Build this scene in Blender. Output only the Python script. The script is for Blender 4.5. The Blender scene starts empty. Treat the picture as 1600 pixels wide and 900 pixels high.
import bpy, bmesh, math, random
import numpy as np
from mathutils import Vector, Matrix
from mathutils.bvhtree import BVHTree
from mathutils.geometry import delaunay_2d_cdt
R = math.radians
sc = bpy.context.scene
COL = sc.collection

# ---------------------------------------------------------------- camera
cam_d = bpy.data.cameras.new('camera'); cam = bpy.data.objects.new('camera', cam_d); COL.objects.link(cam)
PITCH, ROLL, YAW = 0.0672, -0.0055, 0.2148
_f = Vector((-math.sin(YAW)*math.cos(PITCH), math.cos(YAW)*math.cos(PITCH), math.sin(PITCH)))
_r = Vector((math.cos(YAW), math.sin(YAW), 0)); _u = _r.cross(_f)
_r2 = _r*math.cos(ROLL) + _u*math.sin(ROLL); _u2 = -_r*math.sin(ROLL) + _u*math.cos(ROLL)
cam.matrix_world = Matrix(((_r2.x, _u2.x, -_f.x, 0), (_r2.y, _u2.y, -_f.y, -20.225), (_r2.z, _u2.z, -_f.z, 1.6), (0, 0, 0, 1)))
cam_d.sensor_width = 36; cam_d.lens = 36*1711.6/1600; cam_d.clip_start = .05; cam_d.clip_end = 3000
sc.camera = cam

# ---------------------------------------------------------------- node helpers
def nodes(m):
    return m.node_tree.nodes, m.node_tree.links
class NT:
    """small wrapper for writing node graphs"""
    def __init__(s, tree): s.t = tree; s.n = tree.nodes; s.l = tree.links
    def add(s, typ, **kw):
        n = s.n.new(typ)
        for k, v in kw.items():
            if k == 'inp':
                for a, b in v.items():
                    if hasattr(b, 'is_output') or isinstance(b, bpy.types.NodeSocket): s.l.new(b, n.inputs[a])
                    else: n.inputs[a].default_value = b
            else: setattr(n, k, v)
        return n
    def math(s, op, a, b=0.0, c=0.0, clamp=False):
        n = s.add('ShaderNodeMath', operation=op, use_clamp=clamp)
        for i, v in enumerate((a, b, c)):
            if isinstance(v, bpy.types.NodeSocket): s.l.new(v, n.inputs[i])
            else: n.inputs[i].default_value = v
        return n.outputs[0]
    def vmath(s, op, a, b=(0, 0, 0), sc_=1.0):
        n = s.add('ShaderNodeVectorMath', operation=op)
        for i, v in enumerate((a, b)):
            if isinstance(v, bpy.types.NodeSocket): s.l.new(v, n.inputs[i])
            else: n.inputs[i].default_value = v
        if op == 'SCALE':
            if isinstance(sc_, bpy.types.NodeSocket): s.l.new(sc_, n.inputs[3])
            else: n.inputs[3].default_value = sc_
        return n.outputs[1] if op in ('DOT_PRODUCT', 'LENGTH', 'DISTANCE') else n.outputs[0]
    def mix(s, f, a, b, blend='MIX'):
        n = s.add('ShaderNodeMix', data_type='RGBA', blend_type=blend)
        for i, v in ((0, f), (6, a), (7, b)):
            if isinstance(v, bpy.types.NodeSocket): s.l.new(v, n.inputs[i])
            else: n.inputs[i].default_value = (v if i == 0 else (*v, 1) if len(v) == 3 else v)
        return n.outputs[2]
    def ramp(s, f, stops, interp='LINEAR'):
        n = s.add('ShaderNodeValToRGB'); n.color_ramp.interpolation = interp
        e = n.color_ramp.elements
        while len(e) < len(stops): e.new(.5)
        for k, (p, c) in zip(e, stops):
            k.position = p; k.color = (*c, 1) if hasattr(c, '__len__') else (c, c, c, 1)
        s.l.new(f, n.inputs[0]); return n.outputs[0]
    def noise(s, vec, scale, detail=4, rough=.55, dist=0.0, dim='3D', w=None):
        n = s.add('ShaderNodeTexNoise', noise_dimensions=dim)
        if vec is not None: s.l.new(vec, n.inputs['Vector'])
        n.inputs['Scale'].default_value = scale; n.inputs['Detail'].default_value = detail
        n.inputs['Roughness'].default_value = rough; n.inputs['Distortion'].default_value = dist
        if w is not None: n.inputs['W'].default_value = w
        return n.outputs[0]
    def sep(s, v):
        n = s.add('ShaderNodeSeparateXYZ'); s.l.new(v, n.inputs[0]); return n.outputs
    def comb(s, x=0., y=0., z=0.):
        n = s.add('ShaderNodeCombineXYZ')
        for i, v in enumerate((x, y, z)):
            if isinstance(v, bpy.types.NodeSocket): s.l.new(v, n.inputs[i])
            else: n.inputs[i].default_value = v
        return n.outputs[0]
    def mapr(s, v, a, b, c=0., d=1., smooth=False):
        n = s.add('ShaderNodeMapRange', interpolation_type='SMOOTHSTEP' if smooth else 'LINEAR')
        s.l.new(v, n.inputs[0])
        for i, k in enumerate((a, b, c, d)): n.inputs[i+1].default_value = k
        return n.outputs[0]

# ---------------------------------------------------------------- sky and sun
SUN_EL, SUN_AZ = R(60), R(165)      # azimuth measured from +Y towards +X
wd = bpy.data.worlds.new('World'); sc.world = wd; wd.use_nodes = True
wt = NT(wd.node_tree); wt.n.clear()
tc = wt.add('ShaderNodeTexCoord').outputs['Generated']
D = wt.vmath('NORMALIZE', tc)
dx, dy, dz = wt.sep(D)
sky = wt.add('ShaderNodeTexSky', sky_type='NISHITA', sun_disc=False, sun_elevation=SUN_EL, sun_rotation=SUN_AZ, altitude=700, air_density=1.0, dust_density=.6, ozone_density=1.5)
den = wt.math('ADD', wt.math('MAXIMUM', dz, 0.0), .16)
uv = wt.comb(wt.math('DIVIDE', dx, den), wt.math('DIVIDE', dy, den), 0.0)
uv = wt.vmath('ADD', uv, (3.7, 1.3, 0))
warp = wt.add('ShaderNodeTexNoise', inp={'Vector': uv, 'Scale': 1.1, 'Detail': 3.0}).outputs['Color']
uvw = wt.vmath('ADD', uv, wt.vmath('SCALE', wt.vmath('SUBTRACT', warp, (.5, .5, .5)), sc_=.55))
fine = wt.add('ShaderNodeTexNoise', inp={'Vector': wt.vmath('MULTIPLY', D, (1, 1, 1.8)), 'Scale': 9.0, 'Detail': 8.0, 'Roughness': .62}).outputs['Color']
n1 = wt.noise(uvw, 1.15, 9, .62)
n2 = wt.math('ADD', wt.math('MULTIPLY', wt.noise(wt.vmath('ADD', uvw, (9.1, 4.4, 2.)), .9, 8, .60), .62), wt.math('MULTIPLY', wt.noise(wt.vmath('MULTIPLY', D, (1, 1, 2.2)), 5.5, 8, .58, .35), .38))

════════

Copy out every line of the data above, exactly as given.

Build this scene in Blender. Output only the Python script. The script is for Blender 4.5. The Blender scene starts empty. Treat the picture as 1600 pixels wide and 900 pixels high.
import bpy, bmesh, math, random
import numpy as np
from mathutils import Vector, Matrix
from mathutils.bvhtree import BVHTree
from mathutils.geometry import delaunay_2d_cdt
R = math.radians
sc = bpy.context.scene
COL = sc.collection

# ---------------------------------------------------------------- camera
cam_d = bpy.data.cameras.new('camera'); cam = bpy.data.objects.new('camera', cam_d); COL.objects.link(cam)
PITCH, ROLL, YAW = 0.0672, -0.0055, 0.2148
_f = Vector((-math.sin(YAW)*math.cos(PITCH), math.cos(YAW)*math.cos(PITCH), math.sin(PITCH)))
_r = Vector((math.cos(YAW), math.sin(YAW), 0)); _u = _r.cross(_f)
_r2 = _r*math.cos(ROLL) + _u*math.sin(ROLL); _u2 = -_r*math.sin(ROLL) + _u*math.cos(ROLL)
cam.matrix_world = Matrix(((_r2.x, _u2.x, -_f.x, 0), (_r2.y, _u2.y, -_f.y, -20.225), (_r2.z, _u2.z, -_f.z, 1.6), (0, 0, 0, 1)))
cam_d.sensor_width = 36; cam_d.lens = 36*1711.6/1600; cam_d.clip_start = .05; cam_d.clip_end = 3000
sc.camera = cam

# ---------------------------------------------------------------- node helpers
def nodes(m):
    return m.node_tree.nodes, m.node_tree.links
class NT:
    """small wrapper for writing node graphs"""
    def __init__(s, tree): s.t = tree; s.n = tree.nodes; s.l = tree.links
    def add(s, typ, **kw):
        n = s.n.new(typ)
        for k, v in kw.items():
            if k == 'inp':
                for a, b in v.items():
                    if hasattr(b, 'is_output') or isinstance(b, bpy.types.NodeSocket): s.l.new(b, n.inputs[a])
                    else: n.inputs[a].default_value = b
            else: setattr(n, k, v)
        return n
    def math(s, op, a, b=0.0, c=0.0, clamp=False):
        n = s.add('ShaderNodeMath', operation=op, use_clamp=clamp)
        for i, v in enumerate((a, b, c)):
            if isinstance(v, bpy.types.NodeSocket): s.l.new(v, n.inputs[i])
            else: n.inputs[i].default_value = v
        return n.outputs[0]
    def vmath(s, op, a, b=(0, 0, 0), sc_=1.0):
        n = s.add('ShaderNodeVectorMath', operation=op)
        for i, v in enumerate((a, b)):
            if isinstance(v, bpy.types.NodeSocket): s.l.new(v, n.inputs[i])
            else: n.inputs[i].default_value = v
        if op == 'SCALE':
            if isinstance(sc_, bpy.types.NodeSocket): s.l.new(sc_, n.inputs[3])
            else: n.inputs[3].default_value = sc_
        return n.outputs[1] if op in ('DOT_PRODUCT', 'LENGTH', 'DISTANCE') else n.outputs[0]
    def mix(s, f, a, b, blend='MIX'):
        n = s.add('ShaderNodeMix', data_type='RGBA', blend_type=blend)
        for i, v in ((0, f), (6, a), (7, b)):
            if isinstance(v, bpy.types.NodeSocket): s.l.new(v, n.inputs[i])
            else: n.inputs[i].default_value = (v if i == 0 else (*v, 1) if len(v) == 3 else v)
        return n.outputs[2]
    def ramp(s, f, stops, interp='LINEAR'):
        n = s.add('ShaderNodeValToRGB'); n.color_ramp.interpolation = interp
        e = n.color_ramp.elements
        while len(e) < len(stops): e.new(.5)
        for k, (p, c) in zip(e, stops):
            k.position = p; k.color = (*c, 1) if hasattr(c, '__len__') else (c, c, c, 1)
        s.l.new(f, n.inputs[0]); return n.outputs[0]
    def noise(s, vec, scale, detail=4, rough=.55, dist=0.0, dim='3D', w=None):
        n = s.add('ShaderNodeTexNoise', noise_dimensions=dim)
        if vec is not None: s.l.new(vec, n.inputs['Vector'])
        n.inputs['Scale'].default_value = scale; n.inputs['Detail'].default_value = detail
        n.inputs['Roughness'].default_value = rough; n.inputs['Distortion'].default_value = dist
        if w is not None: n.inputs['W'].default_value = w
        return n.outputs[0]
    def sep(s, v):
        n = s.add('ShaderNodeSeparateXYZ'); s.l.new(v, n.inputs[0]); return n.outputs
    def comb(s, x=0., y=0., z=0.):
        n = s.add('ShaderNodeCombineXYZ')
        for i, v in enumerate((x, y, z)):
            if isinstance(v, bpy.types.NodeSocket): s.l.new(v, n.inputs[i])
            else: n.inputs[i].default_value = v
        return n.outputs[0]
    def mapr(s, v, a, b, c=0., d=1., smooth=False):
        n = s.add('ShaderNodeMapRange', interpolation_type='SMOOTHSTEP' if smooth else 'LINEAR')
        s.l.new(v, n.inputs[0])
        for i, k in enumerate((a, b, c, d)): n.inputs[i+1].default_value = k
        return n.outputs[0]

# ---------------------------------------------------------------- sky and sun
SUN_EL, SUN_AZ = R(60), R(165)      # azimuth measured from +Y towards +X
wd = bpy.data.worlds.new('World'); sc.world = wd; wd.use_nodes = True
wt = NT(wd.node_tree); wt.n.clear()
tc = wt.add('ShaderNodeTexCoord').outputs['Generated']
D = wt.vmath('NORMALIZE', tc)
dx, dy, dz = wt.sep(D)
sky = wt.add('ShaderNodeTexSky', sky_type='NISHITA', sun_disc=False, sun_elevation=SUN_EL, sun_rotation=SUN_AZ, altitude=700, air_density=1.0, dust_density=.6, ozone_density=1.5)
den = wt.math('ADD', wt.math('MAXIMUM', dz, 0.0), .16)
uv = wt.comb(wt.math('DIVIDE', dx, den), wt.math('DIVIDE', dy, den), 0.0)
uv = wt.vmath('ADD', uv, (3.7, 1.3, 0))
warp = wt.add('ShaderNodeTexNoise', inp={'Vector': uv, 'Scale': 1.1, 'Detail': 3.0}).outputs['Color']
uvw = wt.vmath('ADD', uv, wt.vmath('SCALE', wt.vmath('SUBTRACT', warp, (.5, .5, .5)), sc_=.55))
fine = wt.add('ShaderNodeTexNoise', inp={'Vector': wt.vmath('MULTIPLY', D, (1, 1, 1.8)), 'Scale': 9.0, 'Detail': 8.0, 'Roughness': .62}).outputs['Color']
n1 = wt.noise(uvw, 1.15, 9, .62)
n2 = wt.math('ADD', wt.math('MULTIPLY', wt.noise(wt.vmath('ADD', uvw, (9.1, 4.4, 2.)), .9, 8, .60), .62), wt.math('MULTIPLY', wt.noise(wt.vmath('MULTIPLY', D, (1, 1, 2.2)), 5.5, 8, .58, .35), .38))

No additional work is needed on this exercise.